1. A connectivity hub for connecting a plurality of storage devices to a host system, the connectivity hub comprising: (a) a plurality of ports, each said port operative to electrically engage with a storage device;(b) electrical paths joining said plurality of ports to a common point operationally connected to the host system; and(c) a controller operative to associate a relative physical location with a logical identity for said each port.

2. The hub of claim 1, wherein data, stored in said storage device, is configured to be displayed on a display at a display location that corresponds to a physical identity of a corresponding said port.

3. The hub of claim 1, wherein said ports are arranged in the hub in a layout corresponding to physical entities in a pre-defined space.

4. The hub of claim 3, wherein said layout corresponds to at least one location selected from the group consisting of: a location of users in a room and a location of seats in a room.

5. The hub of claim 3, wherein said layout includes a grid of any shape.

6. The hub of claim 1, wherein at least one said port includes an operational connection point to another hub.

7. The hub of claim 1, wherein said each port is adapted to engage with a port component selected from the group consisting of: a USB device. a multi-media card, and a secured digital card.

8. The hub of claim 1, the hub further comprising: (d) a locking mechanism for securing said storage device to a corresponding said port, said locking mechanism configured to allow said storage device to be extracted from said corresponding port only upon said locking mechanism receiving an authorization provided by an authorized key.

9. The hub of claim 8, wherein said locking mechanism includes at least one locking component selected from the group consisting of: a mechanical lock, a keypad, an electronic sensor, an optical sensor, an acoustic sensor, a magnetic sensor, and a biometric sensor.

10. The hub of claim 8, wherein said authorized key is configured to operate said locking mechanism via at least one link selected from the group consisting of: a wired link and a wireless link.

11. The hub of claim 10, wherein said keypad is operative to be activated by said authorized key.

12. The hub of claim 1, wherein said controller is configured to associate said relative physical location with said logical identity by: (i) activating switches to said plurality of ports, and(ii) correlating a current flow, enabled by activating said switches, between an engaged said storage device and said controller.

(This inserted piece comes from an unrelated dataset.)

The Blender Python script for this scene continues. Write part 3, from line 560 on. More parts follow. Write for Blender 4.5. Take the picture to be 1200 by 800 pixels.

13. The hub of claim 1, the hub further comprising: (d) a port sensor for detecting said relative physical location of an engaged said port with said storage device.

14. The hub of claim 1, wherein said controller is configured to associate said relative physical location with said logical identity by correlating an insertion time of said storage device in a respective said port with a detection time of said logical identity.

15. A connectivity-hub system for connecting a plurality of storage devices to a host system, the connectivity-hub system comprising: (a) a connectivity hub including: (i) a plurality of ports, each said port operative to electrically engage with a storage device;(ii) electrical paths joining said plurality of ports to a common point operationally connected to the host system; and(iii) a controller operative to associate a relative physical location with a logical identity of said each port; and(b) a display module operative to display data stored in said storage device at a display location, of said display module, that corresponds to a device physical identity of a corresponding said port in said hub.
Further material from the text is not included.